Solution. We shall take the center of the rectangle as the origin of an \(x y\) coordinate system. In this system, we have: \[ \begin{aligned} I_{x} & =\frac{b a^{3}}{12} \\ I_{y} & =\frac{a b^{3}}{12} \\ I_{x y} & =0 \end{aligned} \] The general expression for the moment of inertia about an inclined axis \(x^{\prime}\) is: \[ I_{x^{\prime}}=\frac{I_{x}+I_{y}}{2}+\frac{I_{x}-I_{y}}{2} \cos 2 \phi-I_{x y} \sin 2 \phi \] In this case: \[ \begin{aligned} \cos 2 \phi&=1-2 \sin ^{2} \phi\\ &=1-2\left(\frac{a^{2}}{a^{2}+b^{2}}\right)\\ &=\frac{b^{2}-a^{2}}{a^{2}+b^{2}} \end{aligned} \] So that: \[ I_{x^{\prime}}=\frac{a^{3} b^{3}}{6\left(a^{2}+b^{2}\right)} \]

4.8.1 PROBLEMS

1. Find by integration the product of inertia \(I_{x y}\) of the area of a rectangle which lies in the first quadrant as shown in the figure. Check this result by using the transfer theorem for products of inertia.

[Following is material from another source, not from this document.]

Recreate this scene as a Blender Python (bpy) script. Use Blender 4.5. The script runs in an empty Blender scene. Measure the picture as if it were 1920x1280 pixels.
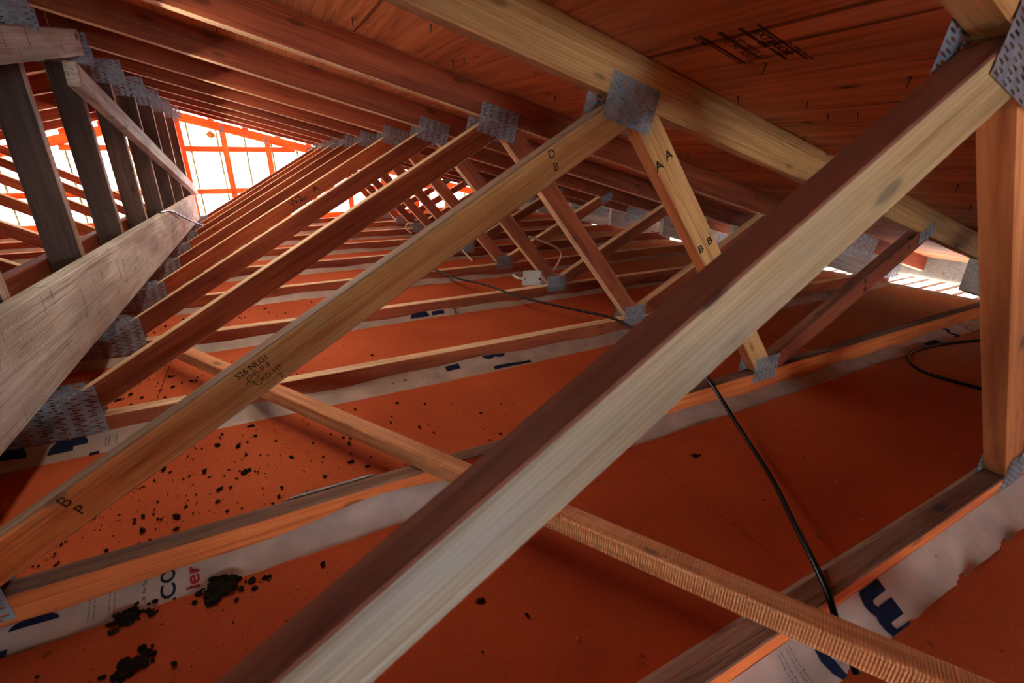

2. Find the product of inertia \(I_{x y}\) of the area of a quarter circle, oriented as shown in the figure.

4. Show that the sum of the moments of inertia about two perpendicular axes in the plane of an area is a constant independent of the angle of rotation of the axes in the area, e.g., in Fig. 1, \(I_{x^{\prime}}+I_{y^{\prime}}=\) constant. Show that this result would be expected from the definition of the polar moment of inertia.

5. Show that the product of inertia of an area with respect to two inclined axes (as in the following figure) is given by: \[ I_{x^{\prime} y^{\prime}}=\frac{I_{x}-I_y}{2} \sin 2 \phi+I_{x y} \cos 2 \phi \]

8. The Structural Steel Handbook states that the least radius of gyration of the cross-sectional area of a \(6 \times 4 \times 1\ \mathrm{in}\) thick angle-iron section about any line in the area is \(0.86\ \mathrm{in}\). How closely is this value checked by assuming that the shape of the section is as given in the diagram? The value of this least radius of gyration is required for an analysis of the strength of such a structural member.